Friday, January 11, 2008

European Union Force to Deploy to Chad, CAR Next Month

BRUSSELS 10 January 2007 Sapa-AFP

EU FORCE TO DEPLOY TO CHAD, CAR NEXT MONTH: DIPLOMAT

The first elements of a European Union peacekeeping force will deploy to Chad and the Central African Republic early next month to protect people fleeing fighting, an EU diplomat said Thursday.

"We now expect the formal decision to launch the operation to be taken at the end of January and that straight after the first troops would arrive on the ground in the first week of February," the diplomat said.

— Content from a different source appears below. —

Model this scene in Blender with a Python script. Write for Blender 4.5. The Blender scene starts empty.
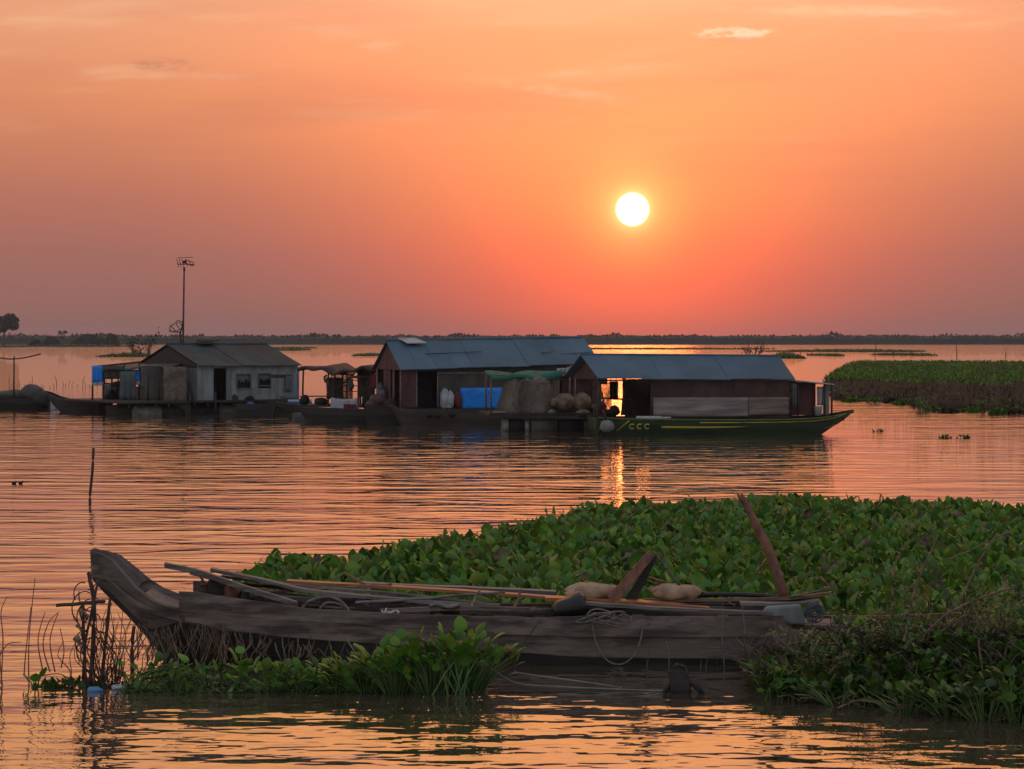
import bpy, math, random
import numpy as np
from mathutils import Vector, Matrix
random.seed(7); rng = np.random.default_rng(11)
R = math.radians
sc = bpy.context.scene
COL = sc.collection
# ------------------------------------------------------------------ camera
F = 2400.0; CH = 3.5; HY = 338.0
cd = bpy.data.cameras.new('camera'); cam = bpy.data.objects.new('camera', cd); COL.objects.link(cam)
cam.location = (0, 0, CH); cam.rotation_euler = (R(90), 0, 0)
cd.sensor_width = 36.0; cd.lens = 36.0*F/1024.0; cd.shift_y = -(384.5-HY)/1024.0
cd.clip_start = 0.5; cd.clip_end = 20000
sc.camera = cam
sc.render.resolution_x = 1024; sc.render.resolution_y = 769
# ------------------------------------------------------------------ view / exposure
sc.view_settings.view_transform = 'Standard'; sc.view_settings.look = 'None'
sc.view_settings.gamma = 1; sc.view_settings.exposure = 0.0; sc.view_settings.use_curve_mapping = False
sc.cycles.max_bounces = 8; sc.cycles.transparent_max_bounces = 12
sc.cycles.sample_clamp_indirect = 8.0; sc.cycles.sample_clamp_direct = 0
sc.cycles.use_denoising = True
SUN_AZ = math.degrees(math.atan((632.5-512)/F)); SUN_EL = math.degrees(math.atan((HY-209.5)/F))
# ------------------------------------------------------------------ world
def lin(c):
    r = []
    for v in c:
        v /= 255.0
        r.append(v/12.92 if v <= 0.04045 else ((v+0.055)/1.055)**2.4)
    return r
world = bpy.data.worlds.new("World"); sc.world = world; world.use_nodes = True
wt = world.node_tree; wt.nodes.clear()
class NT:
    def __init__(s, t): s.t = t; s.N = t.nodes; s.L = t.links
    def n(s, ty, **k):
        o = s.N.new(ty)
        for a, b in k.items(): setattr(o, a, b)
        return o
    def put(s, sock, v):
        if hasattr(v, 'is_output') or isinstance(v, bpy.types.NodeSocket): s.L.new(v, sock)
        elif v is not None: sock.default_value = v
    def m(s, op, a, b=None, c=None, clamp=False):
        o = s.n('ShaderNodeMath', operation=op, use_clamp=clamp)
        s.put(o.inputs[0], a)
        if b is not None: s.put(o.inputs[1], b)
        if c is not None: s.put(o.inputs[2], c)
        return o.outputs[0]
    def ramp(s, f, stops, interp='LINEAR'):
        o = s.n('ShaderNodeValToRGB'); o.color_ramp.interpolation = interp
        e = o.color_ramp.elements
        while len(e) > 1: e.remove(e[0])
        e[0].position = stops[0][0]; e[0].color = (*stops[0][1], 1)
        for p, c in stops[1:]:
            x = e.new(p); x.color = (*c, 1)
        s.put(o.inputs[0], f); return o.outputs[0]
    def mix(s, f, a, b, blend='MIX', clamp=False):
        o = s.n('ShaderNodeMix', data_type='RGBA', blend_type=blend, clamp_result=clamp)
        o.clamp_factor = True
        s.put(o.inputs[0], f)
        s.put(o.inputs[6], a if isinstance(a, bpy.types.NodeSocket) else (*a, 1))
        s.put(o.inputs[7], b if isinstance(b, bpy.types.NodeSocket) else (*b, 1))
        return o.outputs[2]
    def sstep(s, x, a, b):
        o = s.n('ShaderNodeMapRange', interpolation_type='SMOOTHSTEP')
        s.put(o.inputs[0], x); o.inputs[1].default_value = a; o.inputs[2].default_value = b
        return o.outputs[0]
    def noise(s, vec, scale, detail=3, rough=.5):
        o = s.n('ShaderNodeTexNoise'); s.put(o.inputs['Vector'], vec)
        o.inputs['Scale'].default_value = scale; o.inputs['Detail'].default_value = detail
        o.inputs['Roughness'].default_value = rough; return o.outputs['Fac']
W = NT(wt)
tc = W.n('ShaderNodeTexCoord'); sep = W.n('ShaderNodeSeparateXYZ'); W.L.new(tc.outputs['Generated'], sep.inputs[0])
X, Y_, Z = sep.outputs
el = W.m('MULTIPLY', W.m('ARCSINE', W.m('MINIMUM', W.m('MAXIMUM', Z, -1.0), 1.0)), 57.2958)
az = W.m('MULTIPLY', W.m('ARCTAN2', X, Y_), 57.2958)
elc = W.m('MAXIMUM', el, 0.0)
t = W.m('SQRT', W.m('DIVIDE', elc, 90.0))
P = lambda e: math.sqrt(e/90.0)
dusk = [(0, (.44, .38, .37)), (P(8), (.48, .43, .41)), (P(25), (.44, .45, .48)), (P(50), (.34, .40, .49)), (1, (.28, .36, .48))]
side = [(0, lin((141, 99, 94))), (P(.35), lin((143, 101, 95))), (P(2), lin((163, 108, 97))), (P(3.3), lin((183, 115, 97))), (P(4.5), lin((202, 128, 98))),
        (P(5.8), lin((222, 143, 103))), (P(8.1), lin((233, 165, 126))), (P(11), (1.22, .53, .195)), (P(16), (1.28, .54, .19)), (P(28), (.72, .42, .25)), (P(55), (.27, .31, .38)), (1, (.24, .31, .42))]
cent = [(0, lin((202, 100, 84))), (P(.4), (.73, .142, .086)), (P(1.3), (.93, .165, .085)), (P(2.2), (1.10, .215, .090)), (P(3.4), (1.18, .31, .11)), (P(5.4), (1.35, .41, .155)),
        (P(7.2), (1.30, .45, .195)), (P(8.2), (1.35, .56, .28)), (P(11), (1.75, .68, .22)), (P(16), (1.7, .64, .20)), (P(28), (.80, .45, .26)), (P(55), (.27, .31, .38)), (1, (.24, .31, .42))]
cs = W.ramp(t, side); cc = W.ramp(t, cent); ck = W.ramp(t, dusk)
daz = W.m('SUBTRACT', az, SUN_AZ)
sg = W.m('ADD', W.m('MULTIPLY', W.m('MINIMUM', elc, 12.0), .55), 5.0)
g = W.m('EXPONENT', W.m('MULTIPLY', W.m('POWER', W.m('ABSOLUTE', W.m('DIVIDE', daz, sg)), 2.0), -1.0))
skyc = W.mix(g, cs, cc)
# duskier sky away from the sun
aaz = W.m('ABSOLUTE', az)
back = W.sstep(aaz, 25.0, 95.0)
skyc = W.mix(back, skyc, ck)
# sun aureole and disc
sd = Vector((math.sin(R(SUN_AZ))*math.cos(R(SUN_EL)), math.cos(R(SUN_AZ))*math.cos(R(SUN_EL)), math.sin(R(SUN_EL))))
dp = W.n('ShaderNodeVectorMath', operation='DISTANCE'); W.L.new(tc.outputs['Generated'], dp.inputs[0]); dp.inputs[1].default_value = sd
ang = W.m('MULTIPLY', dp.outputs['Value'], 57.2958)
def gauss(v, s_): return W.m('EXPONENT', W.m('MULTIPLY', W.m('POWER', W.m('DIVIDE', v, s_), 2.0), -1.0))
g1 = gauss(ang, 2.6); g2 = gauss(ang, 1.0)
def scaled(col, f):
    o = W.n('ShaderNodeVectorMath', operation='SCALE'); o.inputs[0].default_value = col; W.put(o.inputs['Scale'], f); return o.outputs[0]
def add(a, b): return W.mix(1.0, a, b, 'ADD')
skyc = add(skyc, scaled((.45, .055, .004), g1))
skyc = add(skyc, scaled((.40, .24, .06), g2))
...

The EUFOR Chad-CAR contingent is tasked with protecting hundreds of thousands of war refugees from Sudan's strife-torn Darfur region in the two neighbouring countries, along with people displaced by internal fighting.

The deployment of the French-led force, which is due to number 3,500 troops, was originally meant to have begun in November.

Some 234,000 Darfur refugees, along with 178,000 eastern Chadians and 43,000 Central Africans also uprooted by strife and rebellion in the north of their country, are housed in camps in the region.

Many are in danger due to the insurgency there.

Despite the pressing need, the EU has struggled to drum up troops.

France had pledged at least 1,350 troops to the force but requests for extra personnel, key aircraft and helicopters had not been filled, according to military sources.

In the face of the shortfall, "France informed its European allies on Tuesday that it would provide the necessary means to launch the operation," said the diplomat.

Paris is expected to provide around a dozen helicopters and
transport aircraft, as well logistical support, the diplomat said, confirming a report in the French newspaper Le Figaro.

Twenty-one EU nations are also members of NATO, and many have been called on to send troops to other hot-spots, like Afghanistan, Kosovo and Bosnia, as well as to Lebanon under the United Nations.

The EU force will be led by an Irish general and will also be made up of contributions from Austria, Belgium, Greece, Italy, the Netherlands, Poland, Romania, Spain and Sweden.

It has a UN Security Council mandate and will help to back up some 300 UN police officers sent to monitor camps for Darfur refugees and internally displaced persons.